Nearly a year after California Attorney General Kamala Harris released her first report on “In School + On Track,” the state legislature responded to her plea to change the pattern of truancy in state schools.

In September 2013, Harris released the report as an effort to draw attention to the problem of truancy of school-aged children and its lifetime effects on them. In March, she, along with Superintendent of Public Instruction Tom Torlakson and four state legislators, proposed a package of legislation to encourage reducing elementary-school truancy throughout the state.

The legislature approved all four bills that are now awaiting Gov. Jerry Brown’s signature.

“Each year, approximately 1 million California elementary-school children are truant from class. Good education policies are meaningless if students aren’t at their desks,” Harris said. “I applaud the legislature for bringing us one step closer to stopping this crisis.”

If signed into law, these bills will help schools and counties work with parents to address the core reasons behind truancy and chronic absence. They give local school districts and counties tools to comply with attendance-tracking requirements in the Local Control Funding Formula, state truancy mandates, and state and federal reporting requirements.

Two of the bills will help ensure that schools, districts, counties and the state can evaluate the success of interventions to combat truancy and chronic absence.

Assembly Bill 1672 expands the annual reports from local School Attendance Review Boards to include information on student enrollment, absence and truancy rates, district attorney referrals and intervention outcomes. Current annual attendance reports provide minimal information about intervention outcomes, so it is difficult to get the full picture of efforts around the state.

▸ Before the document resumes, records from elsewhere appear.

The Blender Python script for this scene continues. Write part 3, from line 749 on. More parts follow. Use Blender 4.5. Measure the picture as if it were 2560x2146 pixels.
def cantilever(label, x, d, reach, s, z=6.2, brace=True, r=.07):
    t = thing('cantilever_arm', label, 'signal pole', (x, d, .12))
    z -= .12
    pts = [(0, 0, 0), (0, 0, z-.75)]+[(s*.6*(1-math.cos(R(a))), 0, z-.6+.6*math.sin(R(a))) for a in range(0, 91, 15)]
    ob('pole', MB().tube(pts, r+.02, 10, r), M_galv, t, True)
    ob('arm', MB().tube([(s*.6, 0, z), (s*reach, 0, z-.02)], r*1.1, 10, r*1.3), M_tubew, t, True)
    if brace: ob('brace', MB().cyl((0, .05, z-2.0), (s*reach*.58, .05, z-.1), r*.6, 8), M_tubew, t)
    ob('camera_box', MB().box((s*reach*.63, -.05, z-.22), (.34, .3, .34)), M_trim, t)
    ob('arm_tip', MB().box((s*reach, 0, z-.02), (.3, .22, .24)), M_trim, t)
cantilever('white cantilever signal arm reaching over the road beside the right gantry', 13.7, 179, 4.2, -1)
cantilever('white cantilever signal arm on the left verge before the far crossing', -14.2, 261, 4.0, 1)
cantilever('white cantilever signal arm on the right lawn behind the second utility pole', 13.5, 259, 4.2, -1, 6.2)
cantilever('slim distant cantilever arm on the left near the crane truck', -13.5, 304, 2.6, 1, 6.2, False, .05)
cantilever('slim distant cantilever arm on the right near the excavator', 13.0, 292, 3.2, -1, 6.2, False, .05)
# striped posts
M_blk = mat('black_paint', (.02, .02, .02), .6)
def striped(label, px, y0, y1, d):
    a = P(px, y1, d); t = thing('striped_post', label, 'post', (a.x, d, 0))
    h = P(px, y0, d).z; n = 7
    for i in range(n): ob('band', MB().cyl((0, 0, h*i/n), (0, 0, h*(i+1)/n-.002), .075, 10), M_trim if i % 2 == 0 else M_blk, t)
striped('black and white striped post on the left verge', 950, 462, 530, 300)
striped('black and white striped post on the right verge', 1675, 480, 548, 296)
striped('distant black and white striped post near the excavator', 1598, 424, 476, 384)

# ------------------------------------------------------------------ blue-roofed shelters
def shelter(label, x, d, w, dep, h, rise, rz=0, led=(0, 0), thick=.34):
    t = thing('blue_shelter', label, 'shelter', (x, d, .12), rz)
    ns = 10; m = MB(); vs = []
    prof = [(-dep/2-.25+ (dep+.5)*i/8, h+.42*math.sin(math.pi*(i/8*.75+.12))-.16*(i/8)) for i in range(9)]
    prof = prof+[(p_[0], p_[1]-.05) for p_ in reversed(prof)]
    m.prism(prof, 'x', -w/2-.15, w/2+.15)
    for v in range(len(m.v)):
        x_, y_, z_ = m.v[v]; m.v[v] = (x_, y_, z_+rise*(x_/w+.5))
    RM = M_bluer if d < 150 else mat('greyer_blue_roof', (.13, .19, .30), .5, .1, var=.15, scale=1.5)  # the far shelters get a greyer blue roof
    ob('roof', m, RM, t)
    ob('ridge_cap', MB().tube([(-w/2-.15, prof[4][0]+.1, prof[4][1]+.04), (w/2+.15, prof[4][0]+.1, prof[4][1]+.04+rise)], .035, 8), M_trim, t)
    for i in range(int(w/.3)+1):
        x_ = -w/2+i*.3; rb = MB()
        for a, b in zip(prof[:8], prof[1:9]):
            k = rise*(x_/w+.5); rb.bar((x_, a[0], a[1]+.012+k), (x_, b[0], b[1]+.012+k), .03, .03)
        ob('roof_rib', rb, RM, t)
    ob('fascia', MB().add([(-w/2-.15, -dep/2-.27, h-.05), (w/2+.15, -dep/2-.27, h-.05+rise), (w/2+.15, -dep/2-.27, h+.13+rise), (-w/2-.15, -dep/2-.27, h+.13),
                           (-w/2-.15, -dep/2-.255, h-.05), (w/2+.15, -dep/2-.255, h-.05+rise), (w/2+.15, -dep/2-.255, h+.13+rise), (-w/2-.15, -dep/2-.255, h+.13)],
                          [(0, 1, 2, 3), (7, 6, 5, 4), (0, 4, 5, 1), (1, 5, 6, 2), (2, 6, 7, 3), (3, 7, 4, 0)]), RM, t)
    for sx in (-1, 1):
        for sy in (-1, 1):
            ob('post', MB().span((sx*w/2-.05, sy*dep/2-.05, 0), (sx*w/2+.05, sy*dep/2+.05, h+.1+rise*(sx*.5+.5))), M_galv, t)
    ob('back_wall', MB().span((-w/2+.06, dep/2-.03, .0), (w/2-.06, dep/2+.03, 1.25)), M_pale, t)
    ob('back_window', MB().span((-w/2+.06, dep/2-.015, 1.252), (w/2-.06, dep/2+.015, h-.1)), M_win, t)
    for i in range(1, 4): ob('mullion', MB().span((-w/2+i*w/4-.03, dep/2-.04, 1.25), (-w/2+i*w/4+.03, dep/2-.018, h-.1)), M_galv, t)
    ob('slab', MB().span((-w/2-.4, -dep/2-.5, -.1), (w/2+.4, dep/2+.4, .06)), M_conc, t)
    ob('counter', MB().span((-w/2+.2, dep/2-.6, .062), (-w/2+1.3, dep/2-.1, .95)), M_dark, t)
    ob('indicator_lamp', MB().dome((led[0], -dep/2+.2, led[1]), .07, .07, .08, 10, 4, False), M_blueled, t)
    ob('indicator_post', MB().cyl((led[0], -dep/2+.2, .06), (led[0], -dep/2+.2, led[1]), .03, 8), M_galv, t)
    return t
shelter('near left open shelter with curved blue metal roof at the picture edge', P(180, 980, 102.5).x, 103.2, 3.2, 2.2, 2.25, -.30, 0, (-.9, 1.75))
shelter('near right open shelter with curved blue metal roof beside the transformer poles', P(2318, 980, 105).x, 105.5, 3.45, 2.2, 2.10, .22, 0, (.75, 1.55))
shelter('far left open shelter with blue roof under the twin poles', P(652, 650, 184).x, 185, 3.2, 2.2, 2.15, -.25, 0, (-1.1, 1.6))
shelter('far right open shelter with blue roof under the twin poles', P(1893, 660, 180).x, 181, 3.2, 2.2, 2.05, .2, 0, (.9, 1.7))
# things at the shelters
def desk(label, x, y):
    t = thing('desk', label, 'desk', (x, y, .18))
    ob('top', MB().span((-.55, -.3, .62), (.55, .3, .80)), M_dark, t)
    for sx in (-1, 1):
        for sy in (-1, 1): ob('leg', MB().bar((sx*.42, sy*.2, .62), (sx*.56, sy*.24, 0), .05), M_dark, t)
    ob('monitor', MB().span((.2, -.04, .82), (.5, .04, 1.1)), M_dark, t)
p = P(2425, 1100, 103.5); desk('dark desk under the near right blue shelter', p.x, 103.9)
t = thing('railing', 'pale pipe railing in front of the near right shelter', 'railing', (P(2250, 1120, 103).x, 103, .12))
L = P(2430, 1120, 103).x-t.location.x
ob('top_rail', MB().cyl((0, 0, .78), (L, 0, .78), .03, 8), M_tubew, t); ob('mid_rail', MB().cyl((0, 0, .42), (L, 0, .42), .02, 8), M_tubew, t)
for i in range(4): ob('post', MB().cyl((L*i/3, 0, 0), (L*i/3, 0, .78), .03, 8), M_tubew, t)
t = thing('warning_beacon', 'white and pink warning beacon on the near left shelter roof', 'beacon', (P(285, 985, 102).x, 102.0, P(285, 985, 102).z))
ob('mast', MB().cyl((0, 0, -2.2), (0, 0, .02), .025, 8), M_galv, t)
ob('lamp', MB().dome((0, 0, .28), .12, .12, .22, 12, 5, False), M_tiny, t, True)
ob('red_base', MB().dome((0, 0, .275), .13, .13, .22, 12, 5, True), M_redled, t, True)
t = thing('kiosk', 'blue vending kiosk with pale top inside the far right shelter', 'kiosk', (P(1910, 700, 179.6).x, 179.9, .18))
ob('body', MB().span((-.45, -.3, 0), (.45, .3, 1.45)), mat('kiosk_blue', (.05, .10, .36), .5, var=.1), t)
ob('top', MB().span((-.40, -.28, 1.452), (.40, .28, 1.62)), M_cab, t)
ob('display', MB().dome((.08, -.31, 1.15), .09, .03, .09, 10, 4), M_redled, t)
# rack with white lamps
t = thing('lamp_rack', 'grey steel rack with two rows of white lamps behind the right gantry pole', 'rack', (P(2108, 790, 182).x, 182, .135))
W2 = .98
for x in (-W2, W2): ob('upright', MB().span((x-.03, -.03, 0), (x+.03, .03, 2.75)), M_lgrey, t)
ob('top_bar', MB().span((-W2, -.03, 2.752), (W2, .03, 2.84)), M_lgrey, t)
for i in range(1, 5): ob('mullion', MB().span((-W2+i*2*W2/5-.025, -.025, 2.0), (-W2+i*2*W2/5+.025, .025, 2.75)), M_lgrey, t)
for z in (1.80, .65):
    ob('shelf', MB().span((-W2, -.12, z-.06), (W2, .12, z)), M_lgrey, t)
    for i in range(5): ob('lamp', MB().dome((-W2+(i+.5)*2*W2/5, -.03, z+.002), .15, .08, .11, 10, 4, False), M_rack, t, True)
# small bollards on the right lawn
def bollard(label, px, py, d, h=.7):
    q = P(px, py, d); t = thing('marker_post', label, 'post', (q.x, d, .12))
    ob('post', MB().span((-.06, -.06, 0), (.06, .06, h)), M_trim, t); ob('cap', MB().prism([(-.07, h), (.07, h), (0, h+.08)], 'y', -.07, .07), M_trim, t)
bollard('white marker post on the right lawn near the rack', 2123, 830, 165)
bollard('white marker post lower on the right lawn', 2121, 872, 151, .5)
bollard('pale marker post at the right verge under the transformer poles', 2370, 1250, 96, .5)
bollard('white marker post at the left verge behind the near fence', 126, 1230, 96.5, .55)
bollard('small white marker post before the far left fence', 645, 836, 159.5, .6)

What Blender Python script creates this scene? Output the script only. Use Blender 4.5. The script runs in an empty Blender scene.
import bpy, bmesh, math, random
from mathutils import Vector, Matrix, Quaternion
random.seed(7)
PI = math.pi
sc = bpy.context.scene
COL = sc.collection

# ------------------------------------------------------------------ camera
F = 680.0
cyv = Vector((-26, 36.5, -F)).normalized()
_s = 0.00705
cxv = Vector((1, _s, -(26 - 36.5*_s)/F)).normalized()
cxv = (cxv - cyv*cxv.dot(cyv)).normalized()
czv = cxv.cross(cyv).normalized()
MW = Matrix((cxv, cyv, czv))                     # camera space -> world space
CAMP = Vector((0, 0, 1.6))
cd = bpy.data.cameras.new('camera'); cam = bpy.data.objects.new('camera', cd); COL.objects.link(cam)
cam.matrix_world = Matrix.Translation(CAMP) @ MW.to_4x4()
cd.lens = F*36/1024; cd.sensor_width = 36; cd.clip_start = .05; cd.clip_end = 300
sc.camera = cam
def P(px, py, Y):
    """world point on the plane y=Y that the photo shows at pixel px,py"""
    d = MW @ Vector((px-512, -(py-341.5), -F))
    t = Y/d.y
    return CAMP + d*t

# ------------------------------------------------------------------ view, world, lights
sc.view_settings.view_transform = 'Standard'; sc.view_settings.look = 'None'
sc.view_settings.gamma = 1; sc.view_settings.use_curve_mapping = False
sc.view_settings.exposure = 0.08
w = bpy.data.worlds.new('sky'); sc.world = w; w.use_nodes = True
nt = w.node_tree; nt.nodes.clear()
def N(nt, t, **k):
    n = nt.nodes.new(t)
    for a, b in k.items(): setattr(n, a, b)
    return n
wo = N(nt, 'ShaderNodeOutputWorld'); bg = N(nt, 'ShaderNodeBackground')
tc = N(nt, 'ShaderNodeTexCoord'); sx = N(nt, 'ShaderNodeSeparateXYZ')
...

AB 2141 requires that district attorney offices provide a report to school officials on the outcome of truancy-related referrals. This will help school officials determine which outcomes are most effective and guarantees baseline information sharing between referring agencies and prosecutors.

Harris’ 2013 report, “In School + On Track” ( contained the first statewide statistics on California’s elementary-school truancy crisis. It revealed that in the 2012-13 school year, 1 million elementary-school students were truant and 250,000 elementary-school students missed 18 or more school days at a cost of $1.4 billion in lost funds to California school districts. In some California elementary-schools, 92 percent of the students were truant last year. Annually, dropouts cost California taxpayers an estimated $46.4 billion in incarceration, lost productivity and lost taxes.

Next month, Harris will issue the 2014 “In School + On Track” report containing updated statewide figures on elementary-school truancy and its fiscal impact on local school districts.